Campaigns Against Oil The Most Effective?

Ploesti remained the number one oil target in Europe until the region was captured by the Soviets in the late summer of 1944. But Germany led the world in the production of synthetic fuels, which accounted for close to 40 percent of all its fuels. Synthetic fuel plants were located along the North Sea, in the Ruhr Valley, and in southern parts of Europe.
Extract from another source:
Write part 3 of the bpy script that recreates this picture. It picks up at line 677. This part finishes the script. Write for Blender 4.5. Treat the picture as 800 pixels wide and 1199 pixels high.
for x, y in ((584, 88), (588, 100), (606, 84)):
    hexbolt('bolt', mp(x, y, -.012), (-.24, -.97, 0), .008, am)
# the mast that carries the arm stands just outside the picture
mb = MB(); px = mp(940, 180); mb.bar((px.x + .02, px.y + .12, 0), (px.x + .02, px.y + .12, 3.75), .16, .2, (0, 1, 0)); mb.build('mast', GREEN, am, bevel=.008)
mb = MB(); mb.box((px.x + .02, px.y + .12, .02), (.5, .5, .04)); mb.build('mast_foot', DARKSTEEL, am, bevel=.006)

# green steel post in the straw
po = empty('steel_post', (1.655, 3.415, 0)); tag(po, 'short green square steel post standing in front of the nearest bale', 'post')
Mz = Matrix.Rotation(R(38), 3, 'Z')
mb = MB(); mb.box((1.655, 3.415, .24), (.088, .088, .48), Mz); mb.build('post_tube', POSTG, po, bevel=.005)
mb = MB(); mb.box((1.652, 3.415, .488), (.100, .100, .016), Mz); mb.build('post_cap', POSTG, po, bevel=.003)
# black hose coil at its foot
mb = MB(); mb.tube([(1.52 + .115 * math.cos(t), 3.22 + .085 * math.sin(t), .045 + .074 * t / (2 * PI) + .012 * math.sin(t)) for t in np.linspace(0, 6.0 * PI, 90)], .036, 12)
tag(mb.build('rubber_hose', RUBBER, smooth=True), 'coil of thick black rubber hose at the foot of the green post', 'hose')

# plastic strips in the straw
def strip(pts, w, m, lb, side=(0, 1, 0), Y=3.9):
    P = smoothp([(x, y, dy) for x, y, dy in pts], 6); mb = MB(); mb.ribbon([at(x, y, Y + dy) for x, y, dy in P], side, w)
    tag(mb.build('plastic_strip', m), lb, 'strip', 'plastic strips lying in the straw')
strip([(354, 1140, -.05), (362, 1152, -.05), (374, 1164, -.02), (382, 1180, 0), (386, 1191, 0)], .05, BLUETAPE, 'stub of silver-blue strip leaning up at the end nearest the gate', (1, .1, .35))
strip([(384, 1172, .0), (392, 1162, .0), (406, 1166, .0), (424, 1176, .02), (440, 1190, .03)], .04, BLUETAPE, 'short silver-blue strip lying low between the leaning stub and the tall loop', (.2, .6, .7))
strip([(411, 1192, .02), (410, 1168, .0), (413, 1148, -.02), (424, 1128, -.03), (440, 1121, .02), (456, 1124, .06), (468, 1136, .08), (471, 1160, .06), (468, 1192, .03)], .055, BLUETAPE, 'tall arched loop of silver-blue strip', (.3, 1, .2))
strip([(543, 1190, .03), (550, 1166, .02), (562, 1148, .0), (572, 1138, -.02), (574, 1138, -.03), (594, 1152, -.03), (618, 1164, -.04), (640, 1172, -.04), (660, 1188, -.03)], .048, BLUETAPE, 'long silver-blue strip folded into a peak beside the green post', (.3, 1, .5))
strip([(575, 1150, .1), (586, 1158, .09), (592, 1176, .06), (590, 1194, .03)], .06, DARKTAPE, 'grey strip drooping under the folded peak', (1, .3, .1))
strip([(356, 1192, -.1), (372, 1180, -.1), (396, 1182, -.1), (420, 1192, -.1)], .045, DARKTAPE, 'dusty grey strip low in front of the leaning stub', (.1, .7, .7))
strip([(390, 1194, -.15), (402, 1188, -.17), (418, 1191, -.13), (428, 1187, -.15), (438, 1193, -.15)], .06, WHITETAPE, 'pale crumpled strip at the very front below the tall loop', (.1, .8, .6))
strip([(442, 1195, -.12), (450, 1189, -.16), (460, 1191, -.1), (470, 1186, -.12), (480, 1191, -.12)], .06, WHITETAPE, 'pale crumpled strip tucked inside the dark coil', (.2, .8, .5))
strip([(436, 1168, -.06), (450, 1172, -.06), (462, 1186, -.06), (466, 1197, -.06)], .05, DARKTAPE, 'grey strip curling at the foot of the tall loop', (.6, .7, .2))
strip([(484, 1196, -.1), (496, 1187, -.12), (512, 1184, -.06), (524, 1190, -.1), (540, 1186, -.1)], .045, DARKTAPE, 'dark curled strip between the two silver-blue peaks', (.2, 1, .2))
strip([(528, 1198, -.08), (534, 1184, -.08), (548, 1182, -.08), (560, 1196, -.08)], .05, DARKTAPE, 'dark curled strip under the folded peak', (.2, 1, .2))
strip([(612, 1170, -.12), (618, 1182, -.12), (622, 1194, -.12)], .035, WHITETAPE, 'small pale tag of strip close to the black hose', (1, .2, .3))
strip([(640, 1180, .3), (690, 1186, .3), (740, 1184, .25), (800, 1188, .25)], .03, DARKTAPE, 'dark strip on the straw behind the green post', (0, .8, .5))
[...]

The destruction of the German synthetic fuel plants was a major mission for Eighth and Fifteenth Air Force bombers throughout the spring and summer of 1944. Like the crude-oil production facilities at Ploesti, the synthetic-fuel facilities were well protected by German fighters and antiaircraft guns, and Allied airmen dreaded the missions against them.

Attacks against the German transportation system also affected the oil industry, since railroads and roadways were required to move the refined products to the airfields, naval bases, and ground forces that depended on them.

The campaigns against oil and transportation were perhaps the most effective of the Allied bombing efforts. The Ardennes Offensive ground to a halt when the German panzer divisions ran out of fuel for their tanks and vehicles.

While German production of tanks and airplanes actually continued to increase until the end of the war, their potential threat to the Allied forces had been effectively reduced because there was no fuel to power them.